12月4日(水)メディア日記
韓国尹大統領が3日午後10時半、突然、「非常戒厳」を宣言した。尹大統領は会見で、「最大野党『共に民主党』が議席の過半数を握る国会を利用して国政や司法をマヒさせているとして「非常厳戒を宣布する」緊急談話を発表した。日本時間の深夜だったためメディアは大混乱した。とくに民放テレビはこの重大ニュースの初動は遅かった。「非常戒厳宣言」によって戒厳司令部が稼働し、兵士がヘリコプターで国会本館に突入したが、それより先に190人の国会議員が議場に結集、国会として非常厳戒の解除を決議した。この間、ソウルのテレビは戒厳軍と市民の衝突など生中継していた。これにより尹大統領は、「非常戒厳」を解除した。午前4時半だった。

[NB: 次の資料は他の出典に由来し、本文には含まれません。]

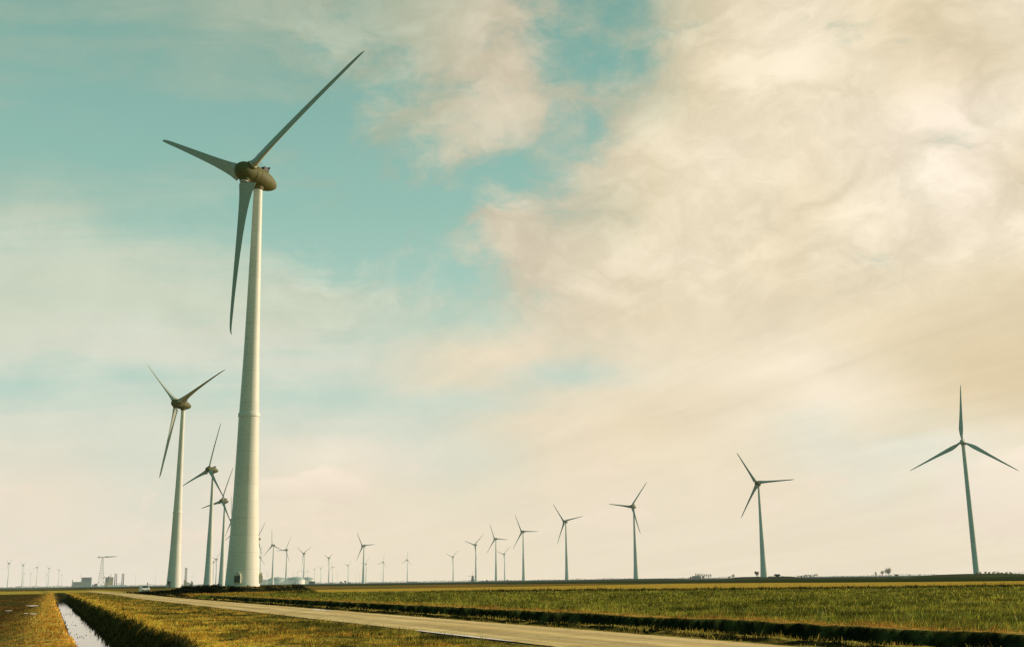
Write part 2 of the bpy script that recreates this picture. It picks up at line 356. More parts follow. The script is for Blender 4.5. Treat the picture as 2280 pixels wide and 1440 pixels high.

朝刊は、共同通信頼りの東京新聞は最終版に詳報は間に合わず。毎日新聞はぎりぎり最終版1面左に突っ込んだ。朝日、読売、産経は「韓国国会に戒厳軍が出動」など途中経過を報じたが、日経だけが「国会は解除決議」の見出しを報じ、非常戒厳令が解除される見通しを報じた。
一夜明けたテレビのワイドショーは、「コリア・リポート」編集長の辺真一が各局から引っ張りだこ。NHKを含め日本メディアが報じない細部を解説したのはさすがだった。
元東京地検特捜部検事の堀田力が死去した。90歳。1976年に田中角栄元首相を逮捕したロッキード事件の捜査で活躍。在米大使館での勤務経験を生かして、米国との交渉に尽力した。田中元首相の公判も担当して有罪判決につなげた。1991年に退官し、畑が全く違う福祉事業に転身、現在の「さわやか福祉財団」を創設した。
筆者は堀田がロッキード事件の捜査の際、米国から帰国する堀田を追いかけて何度も羽田空港に通ったことを覚えている。その「カミソリ検事」の異名をとった堀田がその後、福祉事業に専念。人柄の良さと見識からテレビ朝日の放送番組審議会の委員長にも推挙された。当時を知る関係者は「堀田さんはいつも穏やかで決して大きな声は出さなかった。検事をやった人とは思えなかった」と述懐している。
朝日新聞出身の奥山俊宏が今年5月、堀田に1時間50分ロングインタビューした記事が、11月号の月刊文藝春秋に載った。奥山は「結果的に、最後のインタビューになってしまった。その予感はあった。言い残そうという意思をひしひしと感じ取ることができたから」と語った。